What mild injustice was done to you as a child that you are still mad about?

At my grade school we had the same P.E. teacher in 4th-8th grade. He also happened to be the math teacher for those grades as well. I was unpopular, zero friends. Classes were small with only 20 kids so it was known. I always felt like I got picked on. This P.E. teacher made it so much worse. He picked the captains every week and the captain's would then pick teams. Guess who got picked last EVERY TIME. Once a week I would get infuriated or incredibly sad. One time I punched a door. Everyone looked at me like I was crazy. REALLY? My psychotic father would pick me up from school and take me out to eat fast food. Sometimes I would cry when I got in the truck because PE was always the last class of the day. I couldn't let him know I was crying because otherwise he would get mad.
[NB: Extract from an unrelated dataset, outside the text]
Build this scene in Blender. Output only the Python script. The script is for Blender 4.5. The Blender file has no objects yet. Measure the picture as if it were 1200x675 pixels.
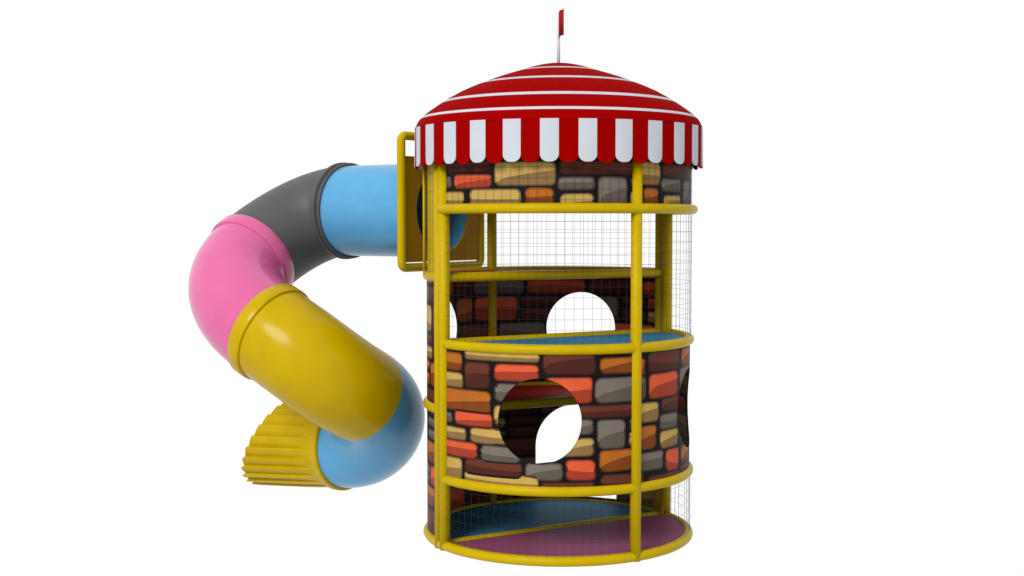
import bpy, bmesh, math, random
from math import sin, cos, pi, radians, degrees, atan2, sqrt, hypot
from mathutils import Vector
from mathutils.geometry import delaunay_2d_cdt

S = bpy.context.scene
COL = S.collection
# ------------------------------------------------------------------ camera
CAMZ = 2.39
cam = bpy.data.cameras.new('camera'); camo = bpy.data.objects.new('camera', cam); COL.objects.link(camo)
cam.sensor_width = 36; cam.lens = 1546/1200*36; cam.clip_end = 500; cam.clip_start = .05
camo.location = (-.353, -10.1, CAMZ); camo.rotation_euler = (radians(90-2.76), 0, 0)
S.camera = camo
# ------------------------------------------------------------------ light: white studio surround and one big soft key
W = bpy.data.worlds.new('World'); S.world = W; W.use_nodes = True
W.node_tree.nodes['Background'].inputs[0].default_value = (1, 1, 1, 1)
W.node_tree.nodes['Background'].inputs[1].default_value = 1.0
sun = bpy.data.lights.new('key_light', 'SUN'); sun.energy = 3.2; sun.angle = radians(24); sun.color = (1, .985, .96)
suno = bpy.data.objects.new('key_light', sun); COL.objects.link(suno)
KA, KE = radians(240), radians(33)          # azimuth / elevation of the key
suno.rotation_euler = Vector((cos(KA)*cos(KE), sin(KA)*cos(KE), sin(KE))).to_track_quat('Z', 'Y').to_euler()
S.view_settings.view_transform = 'Standard'; S.view_settings.look = 'None'
S.view_settings.exposure = 0; S.view_settings.gamma = 1
S.render.film_transparent = False
try:
    S.cycles.max_bounces = 8; S.cycles.diffuse_bounces = 1
except Exception: pass

GAIN = .545      # surround 1 + key: albedo = displayed colour * GAIN
def lin(c, g=GAIN):
    out = []
    for v in c:
        v = v/255
        out.append((v/12.92 if v <= .04045 else ((v+.055)/1.055)**2.4)*g)
    return tuple(out)+(1,)

# ------------------------------------------------------------------ materials
def plastic(name, rgb, rough=.35, spec=.25, coat=0., var=.05, bump=.0, g=GAIN):
    m = bpy.data.materials.new(name); m.use_nodes = True
    nt = m.node_tree; b = nt.nodes['Principled BSDF']
    tc = nt.nodes.new('ShaderNodeTexCoord'); n = nt.nodes.new('ShaderNodeTexNoise')
    n.inputs['Scale'].default_value = 6; n.inputs['Detail'].default_value = 5
    nt.links.new(tc.outputs['Object'], n.inputs['Vector'])
    r = nt.nodes.new('ShaderNodeValToRGB')
    c = lin(rgb, g)
    r.color_ramp.elements[0].position = .3; r.color_ramp.elements[1].position = .7
    r.color_ramp.elements[0].color = tuple(x*(1-var) for x in c[:3])+(1,)
    r.color_ramp.elements[1].color = tuple(min(1, x*(1+var)) for x in c[:3])+(1,)
    nt.links.new(n.outputs['Fac'], r.inputs['Fac']); nt.links.new(r.outputs['Color'], b.inputs['Base Color'])
    rr = nt.nodes.new('ShaderNodeMapRange'); rr.inputs['To Min'].default_value = rough*.85; rr.inputs['To Max'].default_value = rough*1.2
    nt.links.new(n.outputs['Fac'], rr.inputs['Value']); nt.links.new(rr.outputs['Result'], b.inputs['Roughness'])
    b.inputs['Specular IOR Level'].default_value = spec
    b.inputs['Coat Weight'].default_value = coat; b.inputs['Coat Roughness'].default_value = .12
    if bump:
        n2 = nt.nodes.new('ShaderNodeTexNoise'); n2.inputs['Scale'].default_value = 60
        nt.links.new(tc.outputs['Object'], n2.inputs['Vector'])
        bp = nt.nodes.new('ShaderNodeBump'); bp.inputs['Strength'].default_value = bump; bp.inputs['Distance'].default_value = .004
        nt.links.new(n2.outputs['Fac'], bp.inputs['Height']); nt.links.new(bp.outputs['Normal'], b.inputs['Normal'])
    return m
M = {}
M['yellow'] = plastic('yellow_padding', (211, 179, 0), .3, .06)
M['yellow_tube'] = plastic('yellow_plastic', (213, 178, 0), .25, .06, coat=.08)
M['yellow_panel'] = plastic('yellow_panel', (190, 140, 2), .45, .03)
M['blue_tube'] = plastic('blue_plastic', (98, 178, 228), .22, .1, coat=.12)
M['gray_tube'] = plastic('gray_plastic', (98, 98, 98), .4, .1)
M['pink_tube'] = plastic('pink_plastic', (235, 108, 168), .2, .15, coat=.3)
M['blue_pad'] = plastic('blue_vinyl', (72, 146, 186), .55, .04, bump=.1)
M['pink_pad'] = plastic('pink_vinyl', (170, 90, 126), .55, .04, bump=.1)
M['red_pad'] = plastic('red_vinyl', (190, 45, 40), .5, .1, bump=.1)
M['red_cloth'] = plastic('red_canvas', (163, 0, 0), .7, .01, var=.03, bump=.05)
M['white_cloth'] = plastic('white_canvas', (214, 221, 229), .7, .05, var=.03, bump=.15)
M['flag_red'] = plastic('red_flag_cloth', (175, 5, 10), .7, .02)
M['pole_white'] = plastic('white_pole', (240, 240, 242), .5, .1)
M['net'] = plastic('black_cord', (60, 60, 60), .8, .05)
M['cord_fine'] = M['net']
def print_mat():
    m = bpy.data.materials.new('printed_stone_vinyl'); m.use_nodes = True
    nt = m.node_tree; b = nt.nodes['Principled BSDF']
    a = nt.nodes.new('ShaderNodeAttribute'); a.attribute_name = 'print'
    tc = nt.nodes.new('ShaderNodeTexCoord'); n = nt.nodes.new('ShaderNodeTexNoise')
    n.inputs['Scale'].default_value = 9; n.inputs['Detail'].default_value = 6
    nt.links.new(tc.outputs['Object'], n.inputs['Vector'])
    mr = nt.nodes.new('ShaderNodeMapRange'); mr.inputs['To Min'].default_value = .8; mr.inputs['To Max'].default_value = 1.18
    nt.links.new(n.outputs['Fac'], mr.inputs['Value'])
    mx = nt.nodes.new('ShaderNodeVectorMath'); mx.operation = 'SCALE'
    nt.links.new(a.outputs['Color'], mx.inputs[0]); nt.links.new(mr.outputs['Result'], mx.inputs['Scale'])
    nt.links.new(mx.outputs['Vector'], b.inputs['Base Color'])
    b.inputs['Roughness'].default_value = .5; b.inputs['Specular IOR Level'].default_value = .08
    return m
M['print'] = print_mat()

# ------------------------------------------------------------------ object helpers
def link_mesh(name, verts, faces, mat, parent=None, smooth=True, label=None, mats=None, fm=None):
    me = bpy.data.meshes.new(name); me.from_pydata(verts, [], faces)
    for m in (mats or [mat]): me.materials.append(m)
    if fm: me.polygons.foreach_set('material_index', fm)
    me.polygons.foreach_set('use_smooth', [smooth]*len(me.polygons)); me.update()
    o = bpy.data.objects.new(name, me); COL.objects.link(o)
    if parent: o.parent = parent
    if label: o['label'] = label
    return o
class MB:
    def __init__(s): s.v = []; s.f = []; s.fm = []
    def add(s, v, f, mi=0):
        n = len(s.v); s.v += [tuple(p) for p in v]; s.f += [tuple(i+n for i in q) for q in f]; s.fm += [mi]*len(f)
    def build(s, name, mat, parent=None, smooth=True, label=None, mats=None):
        return link_mesh(name, s.v, s.f, mat, parent, smooth, label, mats, s.fm)
def sweep(path, tang, prof, up=Vector((0, 0, 1)), closed=False, ups=None):
    """profile (list of (a,b)) or function i->profile swept on a path; returns verts, quads"""
    V = []; F = []; n = None
    for i, (p, t) in enumerate(zip(path, tang)):
        t = Vector(t).normalized(); u = Vector(ups[i]) if ups else up
        side = t.cross(u).normalized(); w = side.cross(t).normalized()
        pr = prof(i) if callable(prof) else prof
        n = len(pr)
        for a, b in pr: V.append(Vector(p)+side*a+w*b)
    m = len(path)
    for i in range(m if closed else m-1):
        for j in range(n):
            a = i*n+j; b = i*n+(j+1) % n; c = ((i+1) % m)*n+(j+1) % n; d = ((i+1) % m)*n+j
            F.append((a, b, c, d))
    return V, F
def circle(r, n=20): return [(r*cos(2*pi*k/n), r*sin(2*pi*k/n)) for k in range(n)]
def tangents(P, closed=False):
    P = [Vector(p) for p in P]; n = len(P)
    if closed: return [(P[(i+1) % n]-P[i-1]).normalized() for i in range(n)]
    return [(P[min(i+1, n-1)]-P[max(i-1, 0)]).normalized() for i in range(n)]
def tube(mb, P, r, n=20, closed=False, up=Vector((0, 0, 1)), cap=True, dome=False):
    T = tangents(P, closed)
    if dome and not closed:      # rounded ends
        A = []; R = []
        for k in (0, 1, 2, 3):
            a = pi/2*k/3.2; A.append(Vector(P[0])-T[0]*r*cos(a)*.8); R.append(r*max(sin(a), .08))
        A += [Vector(p) for p in P]; R += [r]*len(P)
        for k in (3, 2, 1, 0):
            a = pi/2*k/3.2; A.append(Vector(P[-1])+T[-1]*r*cos(a)*.8); R.append(r*max(sin(a), .08))
        T = [T[0]]*4+T+[T[-1]]*4; P = A
        V, F = sweep(P, T, lambda i: circle(R[i], n), up)
    else:
        V, F = sweep(P, T, circle(r, n), up, closed)
    m = len(P)
    if cap and not closed:
        F.append(tuple(range(n))[::-1]); F.append(tuple(range((m-1)*n, m*n)))
    mb.add(V, F)
def arc_pts(R, z, a0, a1, step=3):
    n = max(2, int(abs(a1-a0)/step))
    return [(R*cos(radians(a0+(a1-a0)*i/n)), R*sin(radians(a0+(a1-a0)*i/n)), z) for i in range(n+1)]

# ------------------------------------------------------------------ the one thing
TOWER = bpy.data.objects.new('play_tower', None); COL.objects.link(TOWER); TOWER.location = (0, 0, 0)
TOWER['label'] = 'round play tower with stone print walls, striped red awning and coloured spiral tube slide'
TOWER['category'] = 'play tower'

LV = [.04, .531, 1.03, 1.523, 2.005, 2.502]   # deck levels
A_B, A_A, A_F, A_R1, A_R2, A_K = 212.4, 208.0, 301.3, 387.2, 32.6, 121.3

# posts
def post(ang, r=.04, top=2.95, R=1.0, z0=.01):
    mb = MB(); x, y = R*cos(radians(ang)), R*sin(radians(ang))
    tube(mb, [(0, 0, z0), (0, 0, (z0+top)/2), (0, 0, top)], r, 24, up=Vector((0, 1, 0)))
    o = mb.build('post', M['yellow'], TOWER); o.location = (x, y, 0)
    # flat caps keep crisp edges
    o.data.polygons[-1].use_smooth = False; o.data.polygons[-2].use_smooth = False
    return o
for a in (A_B, A_A, A_F, A_R1, A_R2, A_K): post(a)
# rings
def ring(z, a0, a1, R=1.0, r=.036, closed=False):
    mb = MB()
    if closed:
        P = arc_pts(R, z, 0, 360, 3)[:-1]; tube(mb, P, r, 20, closed=True)
    else: tube(mb, arc_pts(R, z, a0, a1), r, 20, dome=True)
    return mb.build('ring_rail', M['yellow'], TOWER)
ring(LV[0], 0, 0, closed=True)
ring(LV[1], A_B, A_R1); ring(LV[3], A_B, A_R1); ring(LV[5], A_B-.5, A_R1, R=1.022)
ring(LV[2], A_R2, A_A); ring(LV[4], A_R2, A_A); ring(2.93, 0, 0, R=.99, closed=True)
# chord beams across the middle, one at each half deck
def chord(z, off, r=.034):
    a, b = radians(A_A+2.2), radians(A_R2-2.5)
    p = Vector((cos(a), sin(a), z))*1; q = Vector((cos(b), sin(b), z))
    n = Vector((-(q-p).y, (q-p).x, 0)).normalized()*off
    mb = MB(); P = [p.lerp(q, .02)+n, p.lerp(q, .35)+n, p.lerp(q, .65)+n, p.lerp(q, .98)+n]
    for v in P: v.z = z
    tube(mb, P, r, 18, dome=True); return mb.build('cross_beam', M['yellow'], TOWER)
for i, z in enumerate(LV[:5]): chord(z, 0)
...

As we were driving he would see a black person walking on the side walk and he would say "Whered that nigger come from". This really upset me and one time I raised my voice and said "STOP SAYING THAT!" He slammed on the brakes in the Sonic parking lot and grabbed my face to where it left red marks for an hour and glared at me with intense eyes. After I got my nutritious fast food I would be dropped off at my mother's home. The Less than 800 square foot house. Home of the drunk hoarder. She's an emotional mess. I don't have any siblings either to talk to. At the time it was just my cat. And he died. Oh yeah and my PE teacher that made my already shitty life even more he'll at school was my neighbor. He still is. I saw him just last week driving to school. Half time I'll smile and wave, the other half I ignore that I saw him and just imagine beating him with a bat.